* START *
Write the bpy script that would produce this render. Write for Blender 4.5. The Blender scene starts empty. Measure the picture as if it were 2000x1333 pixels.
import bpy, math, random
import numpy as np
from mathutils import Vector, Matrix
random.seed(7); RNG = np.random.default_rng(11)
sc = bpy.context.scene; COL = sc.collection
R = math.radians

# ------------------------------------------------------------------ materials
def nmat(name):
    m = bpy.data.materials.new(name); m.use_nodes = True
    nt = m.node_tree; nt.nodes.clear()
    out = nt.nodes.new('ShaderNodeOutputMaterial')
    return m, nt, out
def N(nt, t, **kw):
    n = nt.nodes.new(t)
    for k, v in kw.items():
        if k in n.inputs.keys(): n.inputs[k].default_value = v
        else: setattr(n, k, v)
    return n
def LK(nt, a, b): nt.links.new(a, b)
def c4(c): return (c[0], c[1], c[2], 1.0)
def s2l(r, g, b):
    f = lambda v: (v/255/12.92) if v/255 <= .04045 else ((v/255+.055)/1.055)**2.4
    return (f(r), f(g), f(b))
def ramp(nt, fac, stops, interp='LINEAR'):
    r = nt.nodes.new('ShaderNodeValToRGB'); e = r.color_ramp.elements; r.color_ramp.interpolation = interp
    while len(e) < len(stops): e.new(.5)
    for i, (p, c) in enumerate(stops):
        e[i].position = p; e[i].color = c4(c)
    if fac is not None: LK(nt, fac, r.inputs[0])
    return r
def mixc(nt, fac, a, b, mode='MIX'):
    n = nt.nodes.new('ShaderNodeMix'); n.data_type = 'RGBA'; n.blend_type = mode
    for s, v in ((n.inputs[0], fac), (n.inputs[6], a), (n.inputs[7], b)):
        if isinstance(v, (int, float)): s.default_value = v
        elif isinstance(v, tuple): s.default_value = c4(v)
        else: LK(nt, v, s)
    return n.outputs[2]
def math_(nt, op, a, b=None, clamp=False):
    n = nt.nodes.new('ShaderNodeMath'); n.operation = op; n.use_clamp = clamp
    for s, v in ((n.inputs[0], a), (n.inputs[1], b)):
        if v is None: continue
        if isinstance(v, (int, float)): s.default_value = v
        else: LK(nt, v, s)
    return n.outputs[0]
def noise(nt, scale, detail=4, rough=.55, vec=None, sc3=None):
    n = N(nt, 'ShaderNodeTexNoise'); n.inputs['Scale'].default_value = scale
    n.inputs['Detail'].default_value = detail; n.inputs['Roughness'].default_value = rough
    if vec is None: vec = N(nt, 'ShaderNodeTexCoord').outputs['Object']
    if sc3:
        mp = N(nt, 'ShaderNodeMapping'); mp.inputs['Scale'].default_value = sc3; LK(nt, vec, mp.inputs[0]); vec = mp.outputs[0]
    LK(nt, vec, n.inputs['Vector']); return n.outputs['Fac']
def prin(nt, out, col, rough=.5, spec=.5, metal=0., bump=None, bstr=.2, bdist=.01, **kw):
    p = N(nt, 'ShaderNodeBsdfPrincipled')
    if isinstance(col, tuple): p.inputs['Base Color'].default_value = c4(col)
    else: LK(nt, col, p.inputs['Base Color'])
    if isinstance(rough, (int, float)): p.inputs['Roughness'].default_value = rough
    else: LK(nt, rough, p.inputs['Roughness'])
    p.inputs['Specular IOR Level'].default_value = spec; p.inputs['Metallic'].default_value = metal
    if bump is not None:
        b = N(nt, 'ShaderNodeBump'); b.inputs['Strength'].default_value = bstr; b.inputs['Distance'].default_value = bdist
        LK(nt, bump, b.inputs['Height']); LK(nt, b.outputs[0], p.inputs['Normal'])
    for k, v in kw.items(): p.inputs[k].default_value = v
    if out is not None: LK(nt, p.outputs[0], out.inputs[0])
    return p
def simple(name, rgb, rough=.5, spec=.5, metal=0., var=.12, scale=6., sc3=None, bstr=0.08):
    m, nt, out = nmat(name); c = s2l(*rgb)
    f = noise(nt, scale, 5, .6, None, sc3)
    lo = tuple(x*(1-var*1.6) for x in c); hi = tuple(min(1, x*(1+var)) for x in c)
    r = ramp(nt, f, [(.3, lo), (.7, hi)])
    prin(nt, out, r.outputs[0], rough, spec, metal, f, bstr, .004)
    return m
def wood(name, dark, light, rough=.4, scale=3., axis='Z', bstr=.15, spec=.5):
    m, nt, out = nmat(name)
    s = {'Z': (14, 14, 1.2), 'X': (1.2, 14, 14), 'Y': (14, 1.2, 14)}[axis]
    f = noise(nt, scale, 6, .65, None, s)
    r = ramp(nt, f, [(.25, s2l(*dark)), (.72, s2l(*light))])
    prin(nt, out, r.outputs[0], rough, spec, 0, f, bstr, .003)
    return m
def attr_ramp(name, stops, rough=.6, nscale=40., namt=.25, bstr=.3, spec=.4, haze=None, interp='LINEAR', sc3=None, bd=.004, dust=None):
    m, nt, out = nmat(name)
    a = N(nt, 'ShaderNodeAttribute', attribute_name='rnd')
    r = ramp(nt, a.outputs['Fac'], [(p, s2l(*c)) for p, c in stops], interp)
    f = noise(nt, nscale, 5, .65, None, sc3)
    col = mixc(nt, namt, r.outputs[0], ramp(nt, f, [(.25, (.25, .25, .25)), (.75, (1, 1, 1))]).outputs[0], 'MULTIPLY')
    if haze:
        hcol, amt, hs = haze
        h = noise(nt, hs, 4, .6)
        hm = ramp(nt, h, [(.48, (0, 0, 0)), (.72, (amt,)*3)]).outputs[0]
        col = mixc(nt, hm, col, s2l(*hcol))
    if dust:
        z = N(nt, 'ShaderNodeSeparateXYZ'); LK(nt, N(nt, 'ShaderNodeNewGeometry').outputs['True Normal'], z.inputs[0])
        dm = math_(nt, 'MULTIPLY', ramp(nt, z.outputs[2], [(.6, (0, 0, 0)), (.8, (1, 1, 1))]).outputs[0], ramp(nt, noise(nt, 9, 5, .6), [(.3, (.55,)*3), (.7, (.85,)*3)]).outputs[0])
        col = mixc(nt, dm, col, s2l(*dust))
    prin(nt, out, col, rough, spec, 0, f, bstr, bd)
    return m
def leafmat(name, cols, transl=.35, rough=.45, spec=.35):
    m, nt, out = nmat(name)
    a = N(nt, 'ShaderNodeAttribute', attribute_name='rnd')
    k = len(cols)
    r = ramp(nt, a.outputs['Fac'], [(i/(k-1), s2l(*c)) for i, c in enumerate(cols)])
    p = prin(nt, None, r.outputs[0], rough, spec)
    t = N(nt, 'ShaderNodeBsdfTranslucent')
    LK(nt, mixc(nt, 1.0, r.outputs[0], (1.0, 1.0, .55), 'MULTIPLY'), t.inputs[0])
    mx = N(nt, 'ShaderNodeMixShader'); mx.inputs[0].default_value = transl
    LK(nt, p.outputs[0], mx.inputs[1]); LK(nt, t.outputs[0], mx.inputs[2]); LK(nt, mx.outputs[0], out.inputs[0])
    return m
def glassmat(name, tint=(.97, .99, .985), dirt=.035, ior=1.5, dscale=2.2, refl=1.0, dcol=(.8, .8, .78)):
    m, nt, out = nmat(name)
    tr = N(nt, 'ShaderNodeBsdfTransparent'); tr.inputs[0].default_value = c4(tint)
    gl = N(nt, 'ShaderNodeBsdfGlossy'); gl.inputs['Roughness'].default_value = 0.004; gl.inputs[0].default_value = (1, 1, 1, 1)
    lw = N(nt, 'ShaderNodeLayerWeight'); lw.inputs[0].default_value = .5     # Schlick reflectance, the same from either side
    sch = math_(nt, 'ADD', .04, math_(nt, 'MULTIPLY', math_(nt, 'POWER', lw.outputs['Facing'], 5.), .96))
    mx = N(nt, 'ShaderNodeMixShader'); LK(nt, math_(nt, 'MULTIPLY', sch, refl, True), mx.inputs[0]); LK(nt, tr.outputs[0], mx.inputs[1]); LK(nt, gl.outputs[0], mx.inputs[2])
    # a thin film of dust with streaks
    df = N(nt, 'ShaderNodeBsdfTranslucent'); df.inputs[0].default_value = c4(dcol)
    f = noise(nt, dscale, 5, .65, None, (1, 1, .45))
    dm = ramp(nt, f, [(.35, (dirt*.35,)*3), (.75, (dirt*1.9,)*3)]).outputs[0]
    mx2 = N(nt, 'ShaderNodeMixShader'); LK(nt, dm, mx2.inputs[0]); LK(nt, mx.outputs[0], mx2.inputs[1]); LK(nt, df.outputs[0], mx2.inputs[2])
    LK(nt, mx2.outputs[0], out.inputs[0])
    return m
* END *
◆ Directions ◆
Tally up the lines with the word "scene" in them, and answer with that number by itself.

◆ Solution ◆
2